If a debt collection agency treated you unfairly or took part in any actions that can be listed as harassment, you can make a complaint against them. First, directly complain to the company.
If they don’t provide a satisfying response or a solution, you can escalate the complaint to the Financial Ombudsman Service (FOS). They will investigate and take action against the debt collection agency. This includes:
- Fines
- Compensations
- Suspensions
- Removal of licence
Also, if you believe they have broken any of the FCA rules and guidelines, you can directly make a complaint to the Financial Conduct Authority (FCA).
Should You Check For Other Debt Collection Agencies?
Given the rising personal debt in the UK, it’s prudent to be vigilant and check for any other debts regularly. Managing multiple debts effectively is crucial to avoid financial strain.
Regularly reviewing bank statements, emails, and correspondence can help in identifying any other debts early and addressing them before they escalate. Being proactive in managing your debts can save you from potential financial distress in the future.
Some well-known debt collection companies to watch out for on your credit report include:
- Cabot Financial
- Lowell Financial
- PRA Group
Where Can I Get Professional Advice About A Debt Collection Agency?
Several organisations and charities in the UK offer free professional advice and counselling services for managing debts effectively. These organisations can provide you with insights, resources, and support to navigate through your debt management journey and help you make informed decisions.
Some of these debt charities you can reach out to include:
- StepChange
- National Debtline
- Citizens Advice
- Debt Advice Foundation.
Conclusion
Understanding the role, limitations, and rights of a debt collection agency is crucial in managing debts effectively. Whether dealing with a debt collection agency in London or any other part of the UK, being informed and proactive can help in navigating through the complexities of debt recovery and maintaining financial stability.
Key Points
- A Debt Collection Agency is a specialised entity, often based in London and throughout the UK, focusing on recovering unpaid debts playing a pivotal role in maintaining the fluidity of credit in the market.

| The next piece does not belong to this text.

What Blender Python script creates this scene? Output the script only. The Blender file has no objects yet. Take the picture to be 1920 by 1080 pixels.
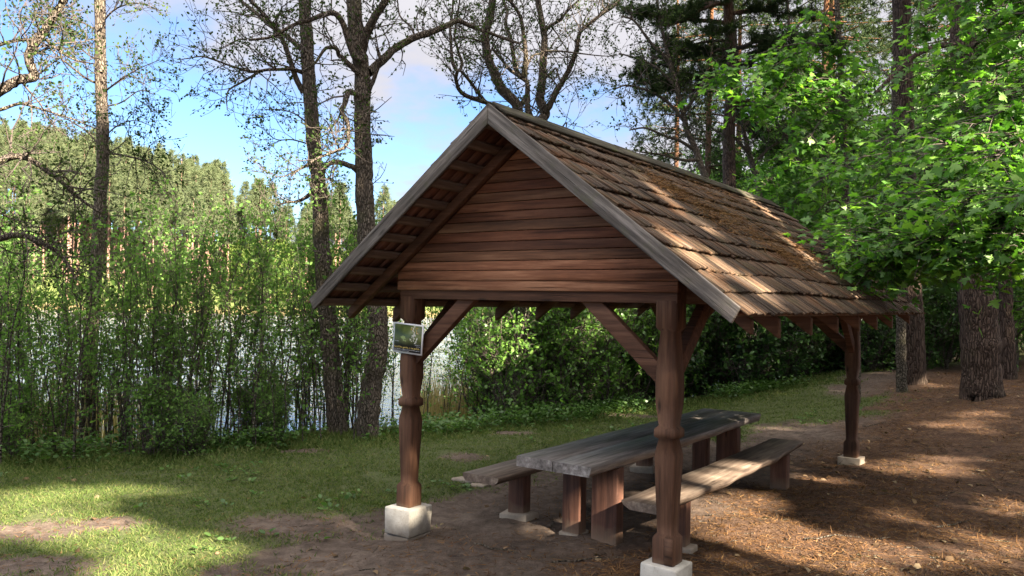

- These agencies either work on behalf of creditors to recover debts or purchase debts themselves, becoming the new legal owners and, thus, are integral in arranging repayments and contacting debtors.
- All agencies operate under the stringent guidelines of the Financial Conduct Authority (FCA) in the UK, ensuring that all debt recovery practices are fair, transparent, and lawful, without any extra-legal powers over debtors.
- For individuals unable to afford repayments, several options are available, including Individual Voluntary Arrangement (IVA), Debt Management Plan (DMP), or Debt Relief Order (DRO), allowing many in the UK to legally write off some of their debt.
- It is crucial for debtors to seek advice from professionals or debt charities to understand their rights options and to navigate through the debt recovery process effectively.
- Maintaining open and honest communication with the debt collection agency is essential in resolving disputes and negotiating suitable payment plans, ensuring mutual understanding and respect between debtors and agencies.
- Verifying the legitimacy of the debt and the agency is the first step when contacted by a debt collection agency. If the debt isn’t recognised, debtors have the right to dispute it and seek proof.
- The involvement of a debt collection agency can affect credit scores, making it imperative for individuals to address the issues promptly and maintain a healthy financial status.
- The commitment to fair, transparent, and lawful practices by the agencies is paramount in upholding the principles of fairness in the debt recovery process.